** start Supplied data **

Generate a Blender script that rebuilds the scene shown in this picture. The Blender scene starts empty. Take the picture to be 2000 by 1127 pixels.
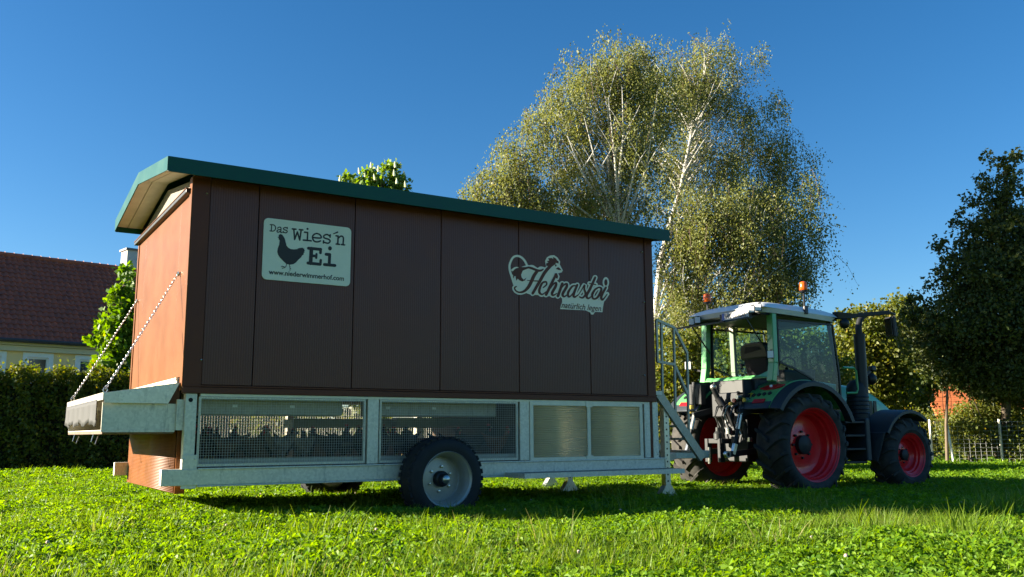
import bpy, bmesh, math, random
import numpy as np
from mathutils import Vector, Matrix
random.seed(7)
rng = np.random.default_rng(11)
R = math.radians
scene = bpy.context.scene
COL = scene.collection

# ------------------------------------------------------------------ camera, light, exposure
FPX = 1767.294                                   # focal length in photo pixels (photo 2000 wide)
PITCH, ROLL, YAW = R(9.142), R(-0.262), R(31.649)
CAM = Vector((-1.9336, -9.3347, 0.887))
Fv = Vector((math.sin(YAW) * math.cos(PITCH), math.cos(YAW) * math.cos(PITCH), math.sin(PITCH)))
R0 = Vector((math.cos(YAW), -math.sin(YAW), 0))
U0 = R0.cross(Fv)
Rv = R0 * math.cos(ROLL) + U0 * math.sin(ROLL)
Uv = U0 * math.cos(ROLL) - R0 * math.sin(ROLL)
cam_data = bpy.data.cameras.new('camera')
cam = bpy.data.objects.new('camera', cam_data)
COL.objects.link(cam)
cam_data.sensor_width = 36.0
cam_data.lens = FPX / 2000 * 36.0
cam_data.clip_start = 0.1
cam_data.clip_end = 2000
M = Matrix((( Rv.x, Uv.x, -Fv.x, CAM.x), (Rv.y, Uv.y, -Fv.y, CAM.y), (Rv.z, Uv.z, -Fv.z, CAM.z), (0, 0, 0, 1)))
cam.matrix_world = M
scene.camera = cam

SUN_AZ = R(-60.0)      # from +Y towards +X
SUN_EL = R(16.5)
SUNV = Vector((math.sin(SUN_AZ) * math.cos(SUN_EL), math.cos(SUN_AZ) * math.cos(SUN_EL), math.sin(SUN_EL)))
world = bpy.data.worlds.new('World')
scene.world = world
world.use_nodes = True
wn, wl = world.node_tree.nodes, world.node_tree.links
bg = wn['Background']
sky = wn.new('ShaderNodeTexSky')
sky.sky_type = 'NISHITA'
sky.sun_disc = False
sky.sun_elevation = SUN_EL
sky.sun_rotation = SUN_AZ
sky.altitude = 400
sky.air_density = 1.0
sky.dust_density = 0.6
sky.ozone_density = 4.0
hsv = wn.new('ShaderNodeHueSaturation')
hsv.inputs['Saturation'].default_value = 1.22
wl.new(sky.outputs[0], hsv.inputs['Color'])
wl.new(hsv.outputs[0], bg.inputs[0])
bg.inputs[1].default_value = 0.042
sun_d = bpy.data.lights.new('sun', 'SUN')
sun_d.energy = 5.0
sun_d.angle = R(0.5)
sun_d.color = (1.0, 0.90, 0.73)
sun = bpy.data.objects.new('sun', sun_d)
COL.objects.link(sun)
sun.rotation_euler = (-SUNV).to_track_quat('-Z', 'Y').to_euler()
vs = scene.view_settings
vs.view_transform = 'Standard'
vs.look = 'None'
vs.gamma = 1.0
vs.use_curve_mapping = False
vs.exposure = 2.15

# ------------------------------------------------------------------ measuring helpers (photo pixel -> place in the world)
def ray(px, py):
    return Fv + Rv * ((px - 1000) / FPX) - Uv * ((py - 563.5) / FPX)
def at(px, py, d):
    return CAM + ray(px, py) * d
def onp(px, py, ax, v):
    r = ray(px, py)
    return CAM + r * ((v - CAM[ax]) / r[ax])

# ------------------------------------------------------------------ materials
MATS = {}
def nd(nt, t, **kw):
    n = nt.nodes.new(t)
    for k, v in kw.items(): setattr(n, k, v)
    return n
def mat(name, col, rough=0.5, metal=0.0, noise=0.0, nscale=6.0, bump=0.0, bscale=40.0, spec=0.5, col2=None, coat=0.0, streak=None, trans=0.0, ior=1.45, sss=0.0):
    if name in MATS: return MATS[name]
    m = bpy.data.materials.new(name); m.use_nodes = True
    nt = m.node_tree; b = nt.nodes['Principled BSDF']; L = nt.links
    c = (*col, 1)
    b.inputs['Base Color'].default_value = c
    b.inputs['Roughness'].default_value = rough
    b.inputs['Metallic'].default_value = metal
    b.inputs['Specular IOR Level'].default_value = spec
    b.inputs['Coat Weight'].default_value = coat
    b.inputs['Transmission Weight'].default_value = trans
    b.inputs['IOR'].default_value = ior
    tc = nd(nt, 'ShaderNodeTexCoord')
    if noise > 0 or col2:
        mp = nd(nt, 'ShaderNodeMapping')
        L.new(tc.outputs['Object'], mp.inputs[0])
        if streak: mp.inputs['Scale'].default_value = streak
        nz = nd(nt, 'ShaderNodeTexNoise'); nz.inputs['Scale'].default_value = nscale; nz.inputs['Detail'].default_value = 6; nz.inputs['Roughness'].default_value = .65
        L.new(mp.outputs[0], nz.inputs['Vector'])
        cr = nd(nt, 'ShaderNodeValToRGB')
        cr.color_ramp.elements[0].position = .32; cr.color_ramp.elements[1].position = .68
        c2 = col2 if col2 else tuple(x * (1 - noise) for x in col)
        c1 = col if col2 else tuple(min(1, x * (1 + noise * .6)) for x in col)
        cr.color_ramp.elements[0].color = (*c2, 1); cr.color_ramp.elements[1].color = (*c1, 1)
        L.new(nz.outputs[0], cr.inputs[0]); L.new(cr.outputs[0], b.inputs['Base Color'])
        mr = nd(nt, 'ShaderNodeMapRange'); mr.inputs['To Min'].default_value = max(0, rough - .1); mr.inputs['To Max'].default_value = min(1, rough + .12)
        L.new(nz.outputs[0], mr.inputs[0]); L.new(mr.outputs[0], b.inputs['Roughness'])
    if bump > 0:
        n2 = nd(nt, 'ShaderNodeTexNoise'); n2.inputs['Scale'].default_value = bscale; n2.inputs['Detail'].default_value = 4
        L.new(tc.outputs['Object'], n2.inputs['Vector'])
        bp = nd(nt, 'ShaderNodeBump'); bp.inputs['Strength'].default_value = bump; bp.inputs['Distance'].default_value = .01
        L.new(n2.outputs[0], bp.inputs['Height']); L.new(bp.outputs[0], b.inputs['Normal'])
    MATS[name] = m
    return m

def ribbed(name, col, rough, period, axis='X', strength=.5, spec=.5, wobble=.0):
    """painted sheet with fine rolled ribs every PERIOD metres"""
    m = mat(name, col, rough, noise=.12, nscale=2.5, spec=spec)
    nt = m.node_tree; b = nt.nodes['Principled BSDF']; L = nt.links
    tc = nd(nt, 'ShaderNodeTexCoord')
    wv = nd(nt, 'ShaderNodeTexWave', wave_type='BANDS', bands_direction=axis)
    wv.inputs['Scale'].default_value = 2 * math.pi / period / 20.0 * 1.0
    wv.inputs['Distortion'].default_value = 0
    L.new(tc.outputs['Object'], wv.inputs['Vector'])
    nz = nd(nt, 'ShaderNodeTexNoise'); nz.inputs['Scale'].default_value = 1.3; nz.inputs['Detail'].default_value = 2
    L.new(tc.outputs['Object'], nz.inputs['Vector'])
    bp = nd(nt, 'ShaderNodeBump'); bp.inputs['Strength'].default_value = strength; bp.inputs['Distance'].default_value = .004
    L.new(wv.outputs['Fac'], bp.inputs['Height'])
    bp2 = nd(nt, 'ShaderNodeBump'); bp2.inputs['Strength'].default_value = .25; bp2.inputs['Distance'].default_value = .02
    L.new(nz.outputs[0], bp2.inputs['Height']); L.new(bp.outputs[0], bp2.inputs['Normal'])
    L.new(bp2.outputs[0], b.inputs['Normal'])
    return m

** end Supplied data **

**The request:**
Copy the material above in full and exactly, skipping pictures.

**Exercise answer:**
Generate a Blender script that rebuilds the scene shown in this picture. The Blender scene starts empty. Take the picture to be 2000 by 1127 pixels.
import bpy, bmesh, math, random
import numpy as np
from mathutils import Vector, Matrix
random.seed(7)
rng = np.random.default_rng(11)
R = math.radians
scene = bpy.context.scene
COL = scene.collection

# ------------------------------------------------------------------ camera, light, exposure
FPX = 1767.294                                   # focal length in photo pixels (photo 2000 wide)
PITCH, ROLL, YAW = R(9.142), R(-0.262), R(31.649)
CAM = Vector((-1.9336, -9.3347, 0.887))
Fv = Vector((math.sin(YAW) * math.cos(PITCH), math.cos(YAW) * math.cos(PITCH), math.sin(PITCH)))
R0 = Vector((math.cos(YAW), -math.sin(YAW), 0))
U0 = R0.cross(Fv)
Rv = R0 * math.cos(ROLL) + U0 * math.sin(ROLL)
Uv = U0 * math.cos(ROLL) - R0 * math.sin(ROLL)
cam_data = bpy.data.cameras.new('camera')
cam = bpy.data.objects.new('camera', cam_data)
COL.objects.link(cam)
cam_data.sensor_width = 36.0
cam_data.lens = FPX / 2000 * 36.0
cam_data.clip_start = 0.1
cam_data.clip_end = 2000
M = Matrix((( Rv.x, Uv.x, -Fv.x, CAM.x), (Rv.y, Uv.y, -Fv.y, CAM.y), (Rv.z, Uv.z, -Fv.z, CAM.z), (0, 0, 0, 1)))
cam.matrix_world = M
scene.camera = cam

SUN_AZ = R(-60.0)      # from +Y towards +X
SUN_EL = R(16.5)
SUNV = Vector((math.sin(SUN_AZ) * math.cos(SUN_EL), math.cos(SUN_AZ) * math.cos(SUN_EL), math.sin(SUN_EL)))
world = bpy.data.worlds.new('World')
scene.world = world
world.use_nodes = True
wn, wl = world.node_tree.nodes, world.node_tree.links
bg = wn['Background']
sky = wn.new('ShaderNodeTexSky')
sky.sky_type = 'NISHITA'
sky.sun_disc = False
sky.sun_elevation = SUN_EL
sky.sun_rotation = SUN_AZ
sky.altitude = 400
sky.air_density = 1.0
sky.dust_density = 0.6
sky.ozone_density = 4.0
hsv = wn.new('ShaderNodeHueSaturation')
hsv.inputs['Saturation'].default_value = 1.22
wl.new(sky.outputs[0], hsv.inputs['Color'])
wl.new(hsv.outputs[0], bg.inputs[0])
bg.inputs[1].default_value = 0.042
sun_d = bpy.data.lights.new('sun', 'SUN')
sun_d.energy = 5.0
sun_d.angle = R(0.5)
sun_d.color = (1.0, 0.90, 0.73)
sun = bpy.data.objects.new('sun', sun_d)
COL.objects.link(sun)
sun.rotation_euler = (-SUNV).to_track_quat('-Z', 'Y').to_euler()
vs = scene.view_settings
vs.view_transform = 'Standard'
vs.look = 'None'
vs.gamma = 1.0
vs.use_curve_mapping = False
vs.exposure = 2.15

# ------------------------------------------------------------------ measuring helpers (photo pixel -> place in the world)
def ray(px, py):
    return Fv + Rv * ((px - 1000) / FPX) - Uv * ((py - 563.5) / FPX)
def at(px, py, d):
    return CAM + ray(px, py) * d
def onp(px, py, ax, v):
    r = ray(px, py)
    return CAM + r * ((v - CAM[ax]) / r[ax])

# ------------------------------------------------------------------ materials
MATS = {}
def nd(nt, t, **kw):
    n = nt.nodes.new(t)
    for k, v in kw.items(): setattr(n, k, v)
    return n
def mat(name, col, rough=0.5, metal=0.0, noise=0.0, nscale=6.0, bump=0.0, bscale=40.0, spec=0.5, col2=None, coat=0.0, streak=None, trans=0.0, ior=1.45, sss=0.0):
    if name in MATS: return MATS[name]
    m = bpy.data.materials.new(name); m.use_nodes = True
    nt = m.node_tree; b = nt.nodes['Principled BSDF']; L = nt.links
    c = (*col, 1)
    b.inputs['Base Color'].default_value = c
    b.inputs['Roughness'].default_value = rough
    b.inputs['Metallic'].default_value = metal
    b.inputs['Specular IOR Level'].default_value = spec
    b.inputs['Coat Weight'].default_value = coat
    b.inputs['Transmission Weight'].default_value = trans
    b.inputs['IOR'].default_value = ior
    tc = nd(nt, 'ShaderNodeTexCoord')
    if noise > 0 or col2:
        mp = nd(nt, 'ShaderNodeMapping')
        L.new(tc.outputs['Object'], mp.inputs[0])
        if streak: mp.inputs['Scale'].default_value = streak
        nz = nd(nt, 'ShaderNodeTexNoise'); nz.inputs['Scale'].default_value = nscale; nz.inputs['Detail'].default_value = 6; nz.inputs['Roughness'].default_value = .65
        L.new(mp.outputs[0], nz.inputs['Vector'])
        cr = nd(nt, 'ShaderNodeValToRGB')
        cr.color_ramp.elements[0].position = .32; cr.color_ramp.elements[1].position = .68
        c2 = col2 if col2 else tuple(x * (1 - noise) for x in col)
        c1 = col if col2 else tuple(min(1, x * (1 + noise * .6)) for x in col)
        cr.color_ramp.elements[0].color = (*c2, 1); cr.color_ramp.elements[1].color = (*c1, 1)
        L.new(nz.outputs[0], cr.inputs[0]); L.new(cr.outputs[0], b.inputs['Base Color'])
        mr = nd(nt, 'ShaderNodeMapRange'); mr.inputs['To Min'].default_value = max(0, rough - .1); mr.inputs['To Max'].default_value = min(1, rough + .12)
        L.new(nz.outputs[0], mr.inputs[0]); L.new(mr.outputs[0], b.inputs['Roughness'])
    if bump > 0:
        n2 = nd(nt, 'ShaderNodeTexNoise'); n2.inputs['Scale'].default_value = bscale; n2.inputs['Detail'].default_value = 4
        L.new(tc.outputs['Object'], n2.inputs['Vector'])
        bp = nd(nt, 'ShaderNodeBump'); bp.inputs['Strength'].default_value = bump; bp.inputs['Distance'].default_value = .01
        L.new(n2.outputs[0], bp.inputs['Height']); L.new(bp.outputs[0], b.inputs['Normal'])
    MATS[name] = m
    return m

def ribbed(name, col, rough, period, axis='X', strength=.5, spec=.5, wobble=.0):
    """painted sheet with fine rolled ribs every PERIOD metres"""
    m = mat(name, col, rough, noise=.12, nscale=2.5, spec=spec)
    nt = m.node_tree; b = nt.nodes['Principled BSDF']; L = nt.links
    tc = nd(nt, 'ShaderNodeTexCoord')
    wv = nd(nt, 'ShaderNodeTexWave', wave_type='BANDS', bands_direction=axis)
    wv.inputs['Scale'].default_value = 2 * math.pi / period / 20.0 * 1.0
    wv.inputs['Distortion'].default_value = 0
    L.new(tc.outputs['Object'], wv.inputs['Vector'])
    nz = nd(nt, 'ShaderNodeTexNoise'); nz.inputs['Scale'].default_value = 1.3; nz.inputs['Detail'].default_value = 2
    L.new(tc.outputs['Object'], nz.inputs['Vector'])
    bp = nd(nt, 'ShaderNodeBump'); bp.inputs['Strength'].default_value = strength; bp.inputs['Distance'].default_value = .004
    L.new(wv.outputs['Fac'], bp.inputs['Height'])
    bp2 = nd(nt, 'ShaderNodeBump'); bp2.inputs['Strength'].default_value = .25; bp2.inputs['Distance'].default_value = .02
    L.new(nz.outputs[0], bp2.inputs['Height']); L.new(bp.outputs[0], bp2.inputs['Normal'])
    L.new(bp2.outputs[0], b.inputs['Normal'])
    return m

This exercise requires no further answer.